I would say no. Who knows, maybe he attempted once to wake her up and she didn’t respond. I know if I was a flight attendant I’d probably vocally try and wake the passenger up and then maybe knock loudly on the suite door. Besides that I don’t know what else a FA could do. I certainly would touch/shake a passenger to make sure they were up. Of course, it sounds like he either just forgot or there was some missed communication when ask whether or not she wanted to be woken up.
If she is a HVC I’d throw a $100 e-cert/miles her way, If not, as an airline i’d probably just apologize.
This is why on these overnight flights FA’s should go to coach about 90 minutes before landing and grab a few crying infants and walk them thru the biz/first cabins to wake everyone up 🙂
I think you are onto something, there should be a new procedure for airlines. Grab crying babies, and walk around passengers who asked to be woken up.
I’ve always found it weird to be physically woken up by a flight attendant, but it’s happened numerous times. It kind of feels like your teacher is waking you up after you’ve fallen asleep in class.
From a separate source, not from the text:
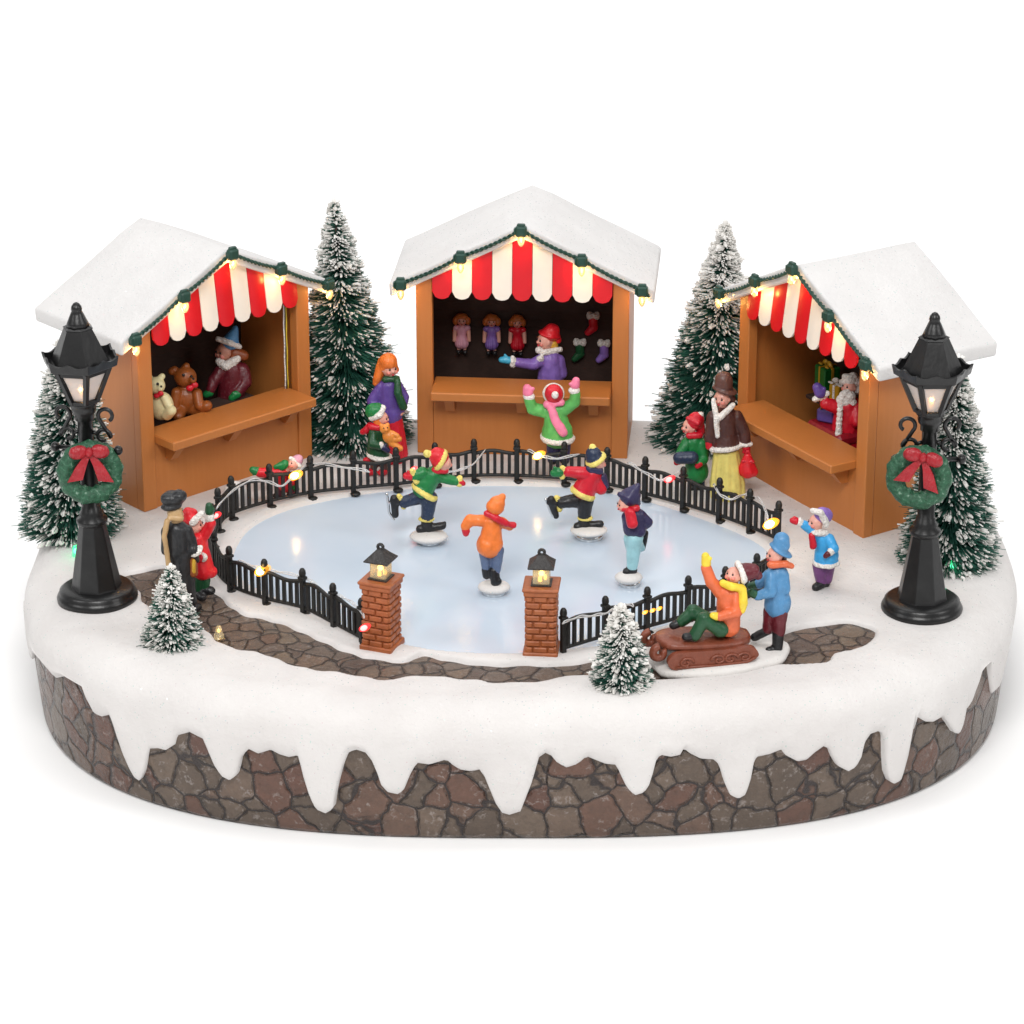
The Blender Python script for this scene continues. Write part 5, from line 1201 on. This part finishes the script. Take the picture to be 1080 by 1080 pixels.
for a, b_ in ((885.8, 432), (885.6, 437), (885, 442), (884.7, 447), (884.4, 452), (884.2, 457)): f.ell('coat', 'white_fur', (a, b_, -.17), (3.6, 3.2, 3.6))
f.cap('coat', 'red', (893, 450), (894, 428), 16, 13).cap('coat', 'red', (884, 430, -.03), (871.5, 425.5, -.05), 7.6, 6.6).cap('coat', 'red', (903, 430, -.05), (904, 445, -.15), 7, 6.5).cap('coat', 'red', (893, 490), (893, 458), 18, 16)
f.cap('coat', 'white_fur', (859.5, 421, -.06), (872, 415, -.06), 3.6)
f.mitten('mittens', 'purple', (865, 414, -.06), (862, 408.5, -.06), 6.6, (869, 410, -.08))
f.cap('trousers', 'maroon', (888, 495), (888, 508), 7, 6).cap('trousers', 'maroon', (899, 495), (899, 508), 7, 6)
f.done()
q = pix_local('R', 861, 440, .30)
b = MB(); t = thing('gift_bag', world_in('R', (q[0], .44, q[2])), 'small purple gift bag by the counter of the gift stall', 'gift bag', None, ST['R'][2]+.5)
b.box((0, 0, .0), (.20, .12, .15), 'box_purple', bev=.02); b.build('bag', t)
b = MB(); b.tube([(-.05, -.05, .07), (-.04, -.06, .11), (.04, -.06, .11), (.05, -.05, .07)], .010, 'gold', 6); b.build('handle', t)
b = MB(); b.box((q[0]+.12, .46, q[2]-.155), (.62, .34, .14), 'cloth_red', bev=.04); o = b.build('display_cloth', stall_r); o['label'] = 'dark red cloth covered ledge behind the counter'
# 13 teddy bears on the left counter
def bear(px, py, yl, m, bx, label, hx, hy, hr, body, brx, brz, parts):
    f = Fig('teddy_bear', label, 'teddy bear', px, py, y=in_stall(px, py, 'L', yl).y)
    f.ell('body', m, body, (brx, brx*.85, brz)).ell('body', m, (hx, hy, -.03), (hr, hr*.92, hr*.92))
    for a in parts: f.cap('body', m, *a)
    return f
q = pix_local('L', 190, 441, .42); shelf(stall_l, 'L', (-.1, .44, q[2]-.022), (1.6, .42, .04))
f = bear(197, 437, .46, 'bear_brown', 0, 'brown teddy bear with red bow tie sitting on the stall counter', 195.5, 397.5, 12, (197, 421, 0), 16, 18,
         [((184, 390, -.0), (181.5, 391.5, 0), 4.2, 4.4), ((195, 388, 0), (196.5, 386, 0), 3.8, 3.8), ((202, 400, -.1), (203.5, 400.5, -.13), 5, 4), ((208, 415, -.08), (210, 428, -.16), 5.5, 5), ((206, 433, -.08), (218, 428, -.16), 6.5, 6), ((186, 414, -.1), (184, 430, -.14), 5.5, 5), ((190, 434, -.12), (188, 439, -.2), 7, 6)])
f.eyes = [('black_paint', f.P((193.5, 395.5, -.15)), .017), ('black_paint', f.P((201.8, 398-1, -.145)), .016), ('black_paint', f.P((204, 399.3, -.17)), .014)]
f.ell('bow', 'red', (200, 409.5, -.15), (4, 2.6, 3.6)).ell('bow', 'red', (205.5, 406, -.14), (3.8, 2.6, 3.4)).done()
f = bear(171, 441, .30, 'bear_cream', 0, 'cream teddy bear with red bow tie half hidden behind the stall post', 164.5, 406.5, 10, (170, 428, 0), 13.5, 16,
         [((158, 399, 0), (157, 397, 0), 3.6, 3.6), ((169, 398.5, 0), (171, 397, 0), 3.4, 3.4), ((167.5, 409, -.09), (169, 409.5, -.11), 4, 3.2), ((174, 420, -.08), (179, 430, -.12), 5, 4.6), ((176, 437, -.08), (180.5, 433, -.14), 6.4, 5.8)])
f.eyes = [('black_paint', f.P((166.3, 405, -.135)), .017), ('black_paint', f.P((170, 407.5, -.145)), .012)]
f.ell('bow', 'red', (165, 417.5, -.12), (3.6, 2.4, 2.8)).ell('bow', 'red', (169.5, 415, -.12), (3.4, 2.4, 3)).done()
# 14 dolls
for px, py, m, lab in ((487, 352, 'pink_pale', 'doll in pale pink dress hanging on the back wall, nearest the stall post'), (518.5, 353, 'lilac', 'doll in lilac dress hanging on the back wall between two other dolls'), (545.7, 354, 'red', 'doll in red dress hanging on the back wall beside the seller')):
    f = Fig('doll', lab, 'doll', px, py, y=in_stall(px, py, 'C', 1.045).y, group='dolls hanging on the back wall'); dy = py-352
    f.head(px, 338+dy, 5.6, (0, -.05, -1), neck=(px, 346+dy))
    for sx in (-1, 1): f.ell('hair', 'hair_ginger', (px+sx*6.4, 338.5+dy, 0), (3.2, 3.2, 4.6))
    f.ell('hair', 'hair_ginger', (px, 334.3+dy, .01), (7, 6, 4.4)).ell('hair', 'hair_ginger', (px, 337+dy, .05), (6.5, 4, 6))
    f.cap('dress', m, (px, 347+dy), (px, 352+dy), 5.4, 4.8).cap('dress', m, (px, 354+dy), (px, 361+dy), 5, 7.4).ell('dress', m, (px-6, 346+dy), (3.4, 3.2, 3.2)).ell('dress', m, (px+6, 346+dy), (3.4, 3.2, 3.2))
    for sx in (-1, 1): f.cap('body', 'skin', (px+sx*7, 348+dy), (px+sx*7.8, 359+dy, -.03), 2.4, 2).cap('body', 'skin', (px+sx*3, 360+dy), (px+sx*3, 368+dy), 2.4, 2.2).cap('boots', 'black_paint', (px+sx*3, 370.5+dy), (px+sx*3.4, 371.5+dy, -.03), 2.6, 2.6)
    f.done(.009)
flush_people()
# ------------------------------------------------------------------ fairy lights along the fence
def top(px, py): return at(px, py, Z0+.36)
def fairy(label, wires, leds):
    t = thing('fairy_lights', top(*wires[0][0]), label, 'fairy lights', 'fairy lights wound on the fence'); o = t.location.copy()
    for w_ in wires:
        b = MB(); q = cat_rom([top(*p)-o for p in w_], 6, closed=False)
        b.tube(q, .007, 'clear_wire', 6); b.tube([v+Vector((.006, -.006, .018+.008*math.sin(i))) if 0 < i < len(q)-1 else v for i, v in enumerate(q)], .006, 'clear_wire', 6); b.build('wire', t)
    for px, py, kind, s_ in leds:
        p = top(px, py)-o; b = MB()
        b.ell(p+Vector((0, -.075, 0)), (.042*s_, .028*s_, .030*s_), kind, Matrix.Rotation(-.5, 3, 'Y')); b.ell(p+Vector((.012*s_, -.075, .006)), (.072*s_, .036*s_, .040*s_), kind+'_shell', Matrix.Rotation(-.5, 3, 'Y'))
        bo = b.build('bulb', t); col = {'led_yellow': (1, .66, .25), 'led_red': (1, .08, .06), 'led_green': (.15, 1, .5), 'led_small': (1, .6, .2)}[kind]
        lamp(bo, p+Vector((0, -.13, .05)), col, .5*s_ if kind == 'led_yellow' else .2*s_, .03)
    return t
fairy('clear fairy light wire on the long back fence with yellow and red bulbs',
      [[(228, 537), (240, 523), (262, 508), (280, 508), (297, 513), (312, 501), (328, 490), (360, 493), (390, 498)], [(460, 498), (482, 497), (500, 489), (512, 474)], [(556, 475), (572, 482), (590, 484), (612, 479)], [(662, 488), (680, 499), (697, 507), (712, 500), (722, 497)], [(752, 511), (760, 523), (772, 527), (785, 522), (795, 525), (803, 530), (810, 548)]],
      [(228, 541, 'led_red', .8), (311, 499, 'led_yellow', 1.2), (436, 492, 'led_red', .6), (567, 478, 'led_yellow', 1.1), (705, 503, 'led_red', .9), (811, 550, 'led_yellow', 1.3)])
fairy('clear fairy light wire on the wavy left fence with a yellow and a red bulb', [[(250, 592), (268, 598), (282, 602), (296, 604), (320, 610), (335, 618)], [(355, 628), (368, 634), (380, 645), (384, 652)]],
      [(276, 599, 'led_yellow', 1.3), (384, 659, 'led_red', .9)])
fairy('clear fairy light wire on the right fence with three tiny yellow bulbs', [[(593, 658), (608, 652), (625, 650), (640, 647), (650, 641), (662, 638), (668, 640)]],
      [(679.5, 643, 'led_small', .45), (687.5, 641, 'led_small', .45), (694.5, 639, 'led_small', .45)])
def lone(px, py, kind, label, h=.03, w_=.02):
    p = at(px, py, Z0+.02); t = thing('light_bulb', p, label, 'light bulb'); b = MB(); b.ell((0, 0, h), (.022, .022, .03), kind); b.build('filament', t)
    b = MB(); b.caps((0, 0, -.01), (0, 0, h+.03), .04, .034, kind+'_shell'); b.build('glass', t)
    lamp(t, (0, 0, h+.06), {'led_green': (.15, 1, .5), 'led_small': (1, .6, .2)}[kind], w_, .03)
p = at(231, 672); t = thing('light_bulb', p, 'small clear yellow bulb on the path edge beside the tiny tree', 'light bulb'); b = MB()
b.lathe([(.05, -.01), (.05, .03), (.035, .05), (.032, .09), (.02, .12)], 'lantern_glass', 10); b.build('glass', t); b = MB(); b.ell((0, -.01, .075), (.014, .014, .02), 'led_small'); b.build('filament', t); lamp(t, (.14, .02, .16), (1, .45, .1), .28, .03)
lone(80, 584, 'led_green', 'small green bulb glowing behind the left street lamp', w_=.5)
lone(1004, 600, 'led_green', 'small green bulb glowing behind the right street lamp', w_=.5)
I like to be woken up well before landing because I sleep in my contacts on planes (I know, I know…) and I’m such a terrible mess. I like to get up, have something to drink, blink a million times to get my sight back, etc… One time on a KLM flight back home to Los Angeles, I think they forgot to come back and wake me into a seated position, so it was kind of a scramble for me to get up and together. I could barely manage to exit the plane once we landed. Hot mess.
Got carried away thinking about that time I didn’t get woken up didn’t even respond to the question in the title. If you asked and they didn’t, maybe something to shut you up, but if you can sleep through all that commotion you probably needed the rest.
Dear god, is that what it’s come to? Compensation for not being woken up? Not like she missed a meeting, picking her kid up, burned her dinner….SHE WAS IN THE AIR! Mildly annoying? Perhaps. Compensation?
Never. Worth “giving an FA a piece of her mind”. No. Pretentious twit.
Once on a Qatar Airways flight I asked to be waken up at a particular time, and woke up late – only to realise that the flight attendant had tried to wake me up, and failed. It was on the 787, so obviously the flight attendant did more than merely knocking on a suite door. Shame on me!
Would you ask for compensation from a hotel if they did not complete a wake-up call?
While this is an unpleasant experience for the passenger, I do believe it is her ultimate responsibility to wake up when she wants to. Being woken up by an FA is a courtesy, and one that should be expected in premium cabins on a 5-star airline, but mistakes do happen and in the end, this woman can only blame herself if the meal was that important to her.
My personal preference is never to be woken. The main multi-course in-flight meal is always something special, but subsequent meals (read: breakfasts) are of less importance. If I happen to sleep through such a service, I consider the additional sleep more valuable than the meal itself, and take it as an opportunity to eat in the lounge and/or at a concession stand in the airport.
Haha, yeah, don’t think so. IF this is a case where the FA forgot to wake her up, then an apology would be appropriate, but this seems rather trivial to warrant compensation. Somehow I suspect the FA tried to wake her, but she slept through it. It happens.
One can always fly British Airways First Class. They didn’t even try to offer breakfast before landing to London.. I guess one would have had to specifically ask to get any service .. during the whole flight.
Facebook just reminded me of an old flight on Cathay Pacific First Class. Made me realise how huge the difference is between the two.
She should be offered one overcooked steak as compensation.
Absolutely. The FA simply did not comply with customer’s wishes regarding a service that is offered proactively.
A small voucher or anything.
Seriously?! All those who say they are entitled to compensation in such cases are the type of people who are assholes to others anyway. Kick them out of the plane at 30000 feet and the world would be a better place.